よく「性犯罪は性欲が原因だ」という言説がありますが、それは違います。これを私は性欲原因論と呼んでいますが、これでは性犯罪の本質は理解できないままです。加害者本人も「これは自分の性欲が原因で、自分はそれが抑えられなかったからだ」と思い込んでしまうからです。
しかし、小児性犯罪に限らず、痴漢や盗撮などあらゆる性犯罪の文脈において、彼らが「性欲が原因」と考えるようになるのも無理はないと思わされることもあります。とくに痴漢の場合、その傾向は甚だしいものです。『痴漢とはなにか 被害と冤罪をめぐる社会学』(エトセトラブックス、2019年)を著した牧野雅子さんには警察官として勤務した経験がありますが、警察には「性欲を主体として調書を取る」というマニュアルがあることが同書では明かされています。

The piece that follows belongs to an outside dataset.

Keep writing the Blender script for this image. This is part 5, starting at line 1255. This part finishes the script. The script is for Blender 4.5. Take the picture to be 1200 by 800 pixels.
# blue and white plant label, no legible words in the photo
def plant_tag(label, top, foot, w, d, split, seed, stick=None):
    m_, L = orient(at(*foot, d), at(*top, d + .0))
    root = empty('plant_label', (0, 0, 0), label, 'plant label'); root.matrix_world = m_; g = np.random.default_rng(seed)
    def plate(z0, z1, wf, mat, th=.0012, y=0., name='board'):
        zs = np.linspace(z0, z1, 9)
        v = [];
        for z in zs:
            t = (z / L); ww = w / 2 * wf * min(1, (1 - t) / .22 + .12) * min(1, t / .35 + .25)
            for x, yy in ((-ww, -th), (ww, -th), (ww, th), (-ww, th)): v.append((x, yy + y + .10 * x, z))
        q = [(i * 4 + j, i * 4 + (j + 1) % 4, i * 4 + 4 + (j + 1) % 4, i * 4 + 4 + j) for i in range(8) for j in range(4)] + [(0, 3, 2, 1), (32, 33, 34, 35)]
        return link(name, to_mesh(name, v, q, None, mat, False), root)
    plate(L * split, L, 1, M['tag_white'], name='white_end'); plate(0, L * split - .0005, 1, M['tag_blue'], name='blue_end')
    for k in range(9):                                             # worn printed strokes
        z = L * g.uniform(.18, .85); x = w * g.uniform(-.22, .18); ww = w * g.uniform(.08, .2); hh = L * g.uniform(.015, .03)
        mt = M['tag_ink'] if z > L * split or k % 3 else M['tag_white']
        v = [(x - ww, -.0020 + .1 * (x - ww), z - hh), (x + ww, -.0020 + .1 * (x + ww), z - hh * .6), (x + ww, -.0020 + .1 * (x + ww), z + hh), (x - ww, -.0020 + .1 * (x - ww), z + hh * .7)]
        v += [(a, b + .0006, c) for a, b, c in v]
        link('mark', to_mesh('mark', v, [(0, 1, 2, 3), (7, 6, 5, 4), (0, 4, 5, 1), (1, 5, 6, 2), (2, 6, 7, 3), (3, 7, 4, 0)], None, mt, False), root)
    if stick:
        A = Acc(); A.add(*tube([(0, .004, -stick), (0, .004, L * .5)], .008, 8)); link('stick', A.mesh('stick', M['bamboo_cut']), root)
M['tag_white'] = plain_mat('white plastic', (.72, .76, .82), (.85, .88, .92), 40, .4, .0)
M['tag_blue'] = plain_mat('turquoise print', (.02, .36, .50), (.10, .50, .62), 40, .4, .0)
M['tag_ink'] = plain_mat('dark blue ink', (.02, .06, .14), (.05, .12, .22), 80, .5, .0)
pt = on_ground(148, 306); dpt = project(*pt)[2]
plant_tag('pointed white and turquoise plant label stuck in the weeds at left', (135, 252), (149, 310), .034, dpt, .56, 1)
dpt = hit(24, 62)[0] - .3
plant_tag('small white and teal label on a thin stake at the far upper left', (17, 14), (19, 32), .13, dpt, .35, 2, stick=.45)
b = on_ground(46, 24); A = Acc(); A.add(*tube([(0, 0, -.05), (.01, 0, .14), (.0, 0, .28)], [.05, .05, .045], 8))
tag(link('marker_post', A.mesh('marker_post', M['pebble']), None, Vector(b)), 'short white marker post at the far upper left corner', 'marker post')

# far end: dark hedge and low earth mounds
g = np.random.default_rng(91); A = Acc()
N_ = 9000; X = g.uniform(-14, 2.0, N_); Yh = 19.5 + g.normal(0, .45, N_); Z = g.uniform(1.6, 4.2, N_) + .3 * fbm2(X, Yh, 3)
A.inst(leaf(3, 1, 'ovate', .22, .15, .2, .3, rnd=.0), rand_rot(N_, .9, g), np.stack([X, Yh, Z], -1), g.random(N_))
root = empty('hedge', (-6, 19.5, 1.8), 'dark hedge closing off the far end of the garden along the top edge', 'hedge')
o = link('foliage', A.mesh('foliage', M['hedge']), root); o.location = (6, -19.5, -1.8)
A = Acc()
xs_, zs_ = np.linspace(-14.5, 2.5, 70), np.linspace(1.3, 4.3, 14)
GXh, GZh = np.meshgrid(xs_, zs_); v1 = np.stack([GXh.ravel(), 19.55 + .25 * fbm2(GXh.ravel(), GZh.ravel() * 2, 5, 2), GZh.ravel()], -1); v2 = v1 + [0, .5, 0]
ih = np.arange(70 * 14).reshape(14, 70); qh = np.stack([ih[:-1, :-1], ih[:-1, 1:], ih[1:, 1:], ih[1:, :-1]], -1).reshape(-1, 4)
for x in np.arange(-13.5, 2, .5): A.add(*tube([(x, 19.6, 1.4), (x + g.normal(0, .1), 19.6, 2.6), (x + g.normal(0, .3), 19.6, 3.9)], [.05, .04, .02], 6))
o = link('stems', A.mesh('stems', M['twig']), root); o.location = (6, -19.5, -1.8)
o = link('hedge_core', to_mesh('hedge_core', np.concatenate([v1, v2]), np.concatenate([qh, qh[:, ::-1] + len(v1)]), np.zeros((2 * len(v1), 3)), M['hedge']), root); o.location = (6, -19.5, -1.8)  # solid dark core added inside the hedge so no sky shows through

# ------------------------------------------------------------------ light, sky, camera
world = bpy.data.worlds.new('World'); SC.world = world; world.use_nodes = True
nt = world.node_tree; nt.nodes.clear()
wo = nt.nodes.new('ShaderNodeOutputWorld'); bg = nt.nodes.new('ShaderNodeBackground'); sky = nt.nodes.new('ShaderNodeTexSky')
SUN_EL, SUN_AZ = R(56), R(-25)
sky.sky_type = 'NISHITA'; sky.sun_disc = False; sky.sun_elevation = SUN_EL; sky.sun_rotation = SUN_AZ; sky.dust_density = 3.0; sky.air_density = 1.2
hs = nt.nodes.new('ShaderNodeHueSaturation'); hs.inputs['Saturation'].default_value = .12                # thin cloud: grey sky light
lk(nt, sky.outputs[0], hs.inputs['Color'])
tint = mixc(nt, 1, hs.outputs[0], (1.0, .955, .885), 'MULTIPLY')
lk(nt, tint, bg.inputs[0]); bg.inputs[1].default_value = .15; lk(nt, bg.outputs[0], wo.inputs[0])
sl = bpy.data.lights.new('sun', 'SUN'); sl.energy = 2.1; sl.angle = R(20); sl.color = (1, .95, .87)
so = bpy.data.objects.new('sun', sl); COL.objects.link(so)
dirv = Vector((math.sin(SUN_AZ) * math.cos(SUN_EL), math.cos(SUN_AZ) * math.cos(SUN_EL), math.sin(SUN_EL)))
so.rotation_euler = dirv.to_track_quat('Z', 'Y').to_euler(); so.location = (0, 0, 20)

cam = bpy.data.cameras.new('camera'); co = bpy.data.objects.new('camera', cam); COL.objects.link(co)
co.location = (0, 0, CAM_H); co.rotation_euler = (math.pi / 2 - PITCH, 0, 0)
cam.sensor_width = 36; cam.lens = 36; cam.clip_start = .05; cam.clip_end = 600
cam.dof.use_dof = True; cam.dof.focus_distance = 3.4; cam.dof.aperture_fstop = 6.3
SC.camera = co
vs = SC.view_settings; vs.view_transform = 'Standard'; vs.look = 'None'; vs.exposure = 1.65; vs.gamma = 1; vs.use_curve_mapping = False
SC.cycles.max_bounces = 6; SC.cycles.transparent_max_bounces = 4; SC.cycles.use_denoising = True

これはクリニックの加害経験者らから聞くエピソードと一致します。彼らのほとんどに逮捕された経験がありますが、警察で取り調べを受けたときのことを聞くと、「性欲を抑えきれなくて犯行に及んだのだ」というストーリーが用意されており、それを認めるだけだったという話がたびたび出てきます。なかには、警官から「妻とはセックスレスかぁ、それはお前もつらかっただろう」と気の毒がられた、と話す人もいました。